The bill adds $1,000,000 in FY 2007 to the Alternative Fuel Transportation Grant Fund (Fund 5CG).  The source of the $1,000,000 is from a transfer from the Department's Energy Efficiency Revolving Loan Fund (Fund 5M5).  Fund 5M5 receives money from riders on retail electric distribution rates, revenue from loan repayments, and revenues remitted by municipal electric companies and rural electric cooperatives.  The General Assembly appropriated $12 million in FY 2006 and $12 million in FY 2007 for these activities.  With the transfer of $1,000,000 to Fund 5CG, the amount of grant funds available from Fund 5M5 will be reduced by the equivalent amount.

 

The applicants that receive a grant shall report to the Director of Development the gallon amounts of blended gasoline and blended biodiesel the applicant sells at retail in this state for a period of three years after the grant is awarded.  The Director of Development shall enter into a written confidentiality agreement with the applicant regarding the gallon amounts sold as described above.

 

The Department of Development may experience additional costs to administer the expanded Alternative Fuel Transportation Grant Fund; however, any administrative costs are likely to be covered by appropriations in the fund.  Historically, the Department has estimated that it takes roughly 2% of the total available grant funds to administer a grant program.

 


 

Feasibility study – Department of Taxation

 

The Department of Taxation may experience costs to study the feasibility of encouraging the use of alternative fuels by reducing the motor fuel tax rate on those fuels.  Such costs may include hiring additional staff and acquiring additional office resources in order to generate a report one year after the effective date of the bill.  Currently it is unknown whether these costs may come from the Department's GRF or non-GRF funds.

 

Alternative fuel study – Department of Development

 

The Department of Development may experience costs to study the factors involved in making the production, sale, and use of blended biodiesel and E85 blend fuel a commercially viable and self-sustaining industry.  Such costs may include hiring additional staff and acquiring additional office resources in order to generate a report one year after the bill's effective date.  Currently it is unknown whether these costs may come from the Department's GRF or non-GRF funds.

 

 

LSC fiscal staff:  Jonathan Lee, Budget Analyst

 

HB0245SP.doc/arc



[1] According to DAS's 2005 state vehicle contract, a standard Ford Explorer is priced at $20,319 and a FFV Ford Explorer is priced at $20,811.

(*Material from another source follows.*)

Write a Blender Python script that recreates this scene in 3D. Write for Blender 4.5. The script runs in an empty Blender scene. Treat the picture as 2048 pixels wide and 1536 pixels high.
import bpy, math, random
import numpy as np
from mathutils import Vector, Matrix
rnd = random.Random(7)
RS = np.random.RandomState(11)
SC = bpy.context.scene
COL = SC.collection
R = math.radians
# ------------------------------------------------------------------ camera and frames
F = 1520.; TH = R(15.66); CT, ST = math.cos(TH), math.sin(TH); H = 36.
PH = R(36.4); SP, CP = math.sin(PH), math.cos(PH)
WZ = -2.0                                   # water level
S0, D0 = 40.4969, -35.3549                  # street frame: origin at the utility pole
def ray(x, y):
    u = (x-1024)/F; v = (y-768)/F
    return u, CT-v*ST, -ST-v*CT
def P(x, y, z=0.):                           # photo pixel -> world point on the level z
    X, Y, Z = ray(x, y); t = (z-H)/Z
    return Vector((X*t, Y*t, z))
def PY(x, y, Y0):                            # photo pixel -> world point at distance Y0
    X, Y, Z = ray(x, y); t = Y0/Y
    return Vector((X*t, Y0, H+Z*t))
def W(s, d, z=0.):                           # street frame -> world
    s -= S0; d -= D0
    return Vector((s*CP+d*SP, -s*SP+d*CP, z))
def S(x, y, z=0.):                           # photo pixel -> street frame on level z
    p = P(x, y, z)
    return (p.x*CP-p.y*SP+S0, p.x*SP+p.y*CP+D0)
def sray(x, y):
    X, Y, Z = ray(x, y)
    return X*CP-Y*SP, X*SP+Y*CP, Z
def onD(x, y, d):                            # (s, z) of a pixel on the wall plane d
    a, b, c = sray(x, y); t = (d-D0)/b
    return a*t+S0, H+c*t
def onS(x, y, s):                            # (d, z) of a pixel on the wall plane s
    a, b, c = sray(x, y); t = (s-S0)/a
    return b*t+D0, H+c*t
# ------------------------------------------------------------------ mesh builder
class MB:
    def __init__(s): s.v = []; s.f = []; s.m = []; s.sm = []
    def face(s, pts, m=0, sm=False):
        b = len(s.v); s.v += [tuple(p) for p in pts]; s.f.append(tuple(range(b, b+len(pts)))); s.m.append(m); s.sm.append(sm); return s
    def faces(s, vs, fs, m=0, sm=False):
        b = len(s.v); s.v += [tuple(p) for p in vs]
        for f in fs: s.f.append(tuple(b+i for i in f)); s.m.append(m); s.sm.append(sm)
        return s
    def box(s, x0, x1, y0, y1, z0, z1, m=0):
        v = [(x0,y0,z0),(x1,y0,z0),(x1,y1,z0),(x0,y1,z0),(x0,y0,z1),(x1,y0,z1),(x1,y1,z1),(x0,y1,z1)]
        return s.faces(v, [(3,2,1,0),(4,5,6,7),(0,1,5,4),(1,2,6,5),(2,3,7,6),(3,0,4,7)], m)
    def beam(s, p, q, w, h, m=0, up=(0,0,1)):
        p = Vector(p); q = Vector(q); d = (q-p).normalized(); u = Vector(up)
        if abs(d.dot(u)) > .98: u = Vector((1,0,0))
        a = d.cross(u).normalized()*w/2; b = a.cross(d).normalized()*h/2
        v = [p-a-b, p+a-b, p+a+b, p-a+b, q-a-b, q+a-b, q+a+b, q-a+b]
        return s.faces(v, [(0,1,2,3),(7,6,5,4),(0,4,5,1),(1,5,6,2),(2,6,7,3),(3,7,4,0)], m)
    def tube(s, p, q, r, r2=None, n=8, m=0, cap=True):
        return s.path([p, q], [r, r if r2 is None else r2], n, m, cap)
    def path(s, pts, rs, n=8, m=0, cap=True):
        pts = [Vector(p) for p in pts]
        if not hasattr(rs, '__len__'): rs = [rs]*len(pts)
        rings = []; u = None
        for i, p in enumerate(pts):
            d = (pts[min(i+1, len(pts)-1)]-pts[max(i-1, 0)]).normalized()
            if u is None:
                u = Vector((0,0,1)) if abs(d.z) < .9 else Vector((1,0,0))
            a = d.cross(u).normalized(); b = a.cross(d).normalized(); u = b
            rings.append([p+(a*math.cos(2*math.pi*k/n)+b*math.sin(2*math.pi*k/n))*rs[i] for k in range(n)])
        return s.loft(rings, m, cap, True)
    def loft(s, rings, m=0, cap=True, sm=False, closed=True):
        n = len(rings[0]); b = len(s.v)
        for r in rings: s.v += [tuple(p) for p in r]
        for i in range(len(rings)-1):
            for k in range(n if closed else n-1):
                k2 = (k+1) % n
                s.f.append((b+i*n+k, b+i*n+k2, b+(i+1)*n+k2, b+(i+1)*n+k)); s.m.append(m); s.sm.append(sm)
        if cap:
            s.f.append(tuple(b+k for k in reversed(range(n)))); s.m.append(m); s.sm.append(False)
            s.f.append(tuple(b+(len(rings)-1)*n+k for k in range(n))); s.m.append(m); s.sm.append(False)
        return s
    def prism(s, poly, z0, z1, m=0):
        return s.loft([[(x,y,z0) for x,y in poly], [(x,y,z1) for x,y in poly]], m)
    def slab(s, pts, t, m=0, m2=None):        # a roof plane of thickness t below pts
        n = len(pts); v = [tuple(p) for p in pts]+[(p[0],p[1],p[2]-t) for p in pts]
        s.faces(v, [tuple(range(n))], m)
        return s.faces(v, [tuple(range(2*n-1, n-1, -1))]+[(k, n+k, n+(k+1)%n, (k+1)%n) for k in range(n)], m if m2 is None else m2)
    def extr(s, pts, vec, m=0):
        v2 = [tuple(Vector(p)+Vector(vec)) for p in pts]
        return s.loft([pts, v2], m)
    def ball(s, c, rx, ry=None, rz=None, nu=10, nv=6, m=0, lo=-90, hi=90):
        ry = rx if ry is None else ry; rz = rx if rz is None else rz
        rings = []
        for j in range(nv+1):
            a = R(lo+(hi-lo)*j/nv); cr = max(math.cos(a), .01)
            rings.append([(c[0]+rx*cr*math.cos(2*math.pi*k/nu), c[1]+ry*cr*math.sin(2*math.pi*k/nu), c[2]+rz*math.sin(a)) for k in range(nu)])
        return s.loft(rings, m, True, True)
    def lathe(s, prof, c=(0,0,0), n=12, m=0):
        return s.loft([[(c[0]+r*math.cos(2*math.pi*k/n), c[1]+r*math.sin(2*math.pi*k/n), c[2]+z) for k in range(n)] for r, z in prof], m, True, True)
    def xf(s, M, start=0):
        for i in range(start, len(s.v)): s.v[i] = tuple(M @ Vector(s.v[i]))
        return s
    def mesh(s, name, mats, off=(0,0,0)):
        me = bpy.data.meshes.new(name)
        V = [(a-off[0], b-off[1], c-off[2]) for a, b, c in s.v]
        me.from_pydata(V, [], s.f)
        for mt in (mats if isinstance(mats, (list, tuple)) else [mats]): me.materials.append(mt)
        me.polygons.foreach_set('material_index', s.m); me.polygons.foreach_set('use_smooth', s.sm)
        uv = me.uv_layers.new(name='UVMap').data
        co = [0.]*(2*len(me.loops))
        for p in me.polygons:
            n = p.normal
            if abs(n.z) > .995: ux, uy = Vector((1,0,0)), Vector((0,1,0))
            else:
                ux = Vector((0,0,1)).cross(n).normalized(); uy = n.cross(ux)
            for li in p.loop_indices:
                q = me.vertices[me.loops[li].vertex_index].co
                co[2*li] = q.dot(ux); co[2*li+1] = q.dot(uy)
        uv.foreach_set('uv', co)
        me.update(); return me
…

[2] According to the U.S. Department of Energy's latest on-line Alternative Fuel Price Report, as of September 2005: regular gasoline - $2.77 per gallon; regular diesel - $2.81 per gallon; E85 - $2.41per gallon; biodiesel (B20)- $2.91 per gallon; biodiesel (B2-B5) - $2.81 per gallon; natural gas (compressed) $2.12 gallon of gasoline equivalent. 

[3] According to the U.S. Department of Energy's Alternative Fuel Station Locator, the number of stations providing alternative fuels in Ohio includes:  E85 - 9; biodiesel - 16; natural gas (compressed) - 13; liquefied petroleum - 77; electric - 0; hydrogen - 0.

[4] Incremental cost means the difference between blended biodiesel and conventional petroleum-based diesel fuel at the time the blended biodiesel is purchased.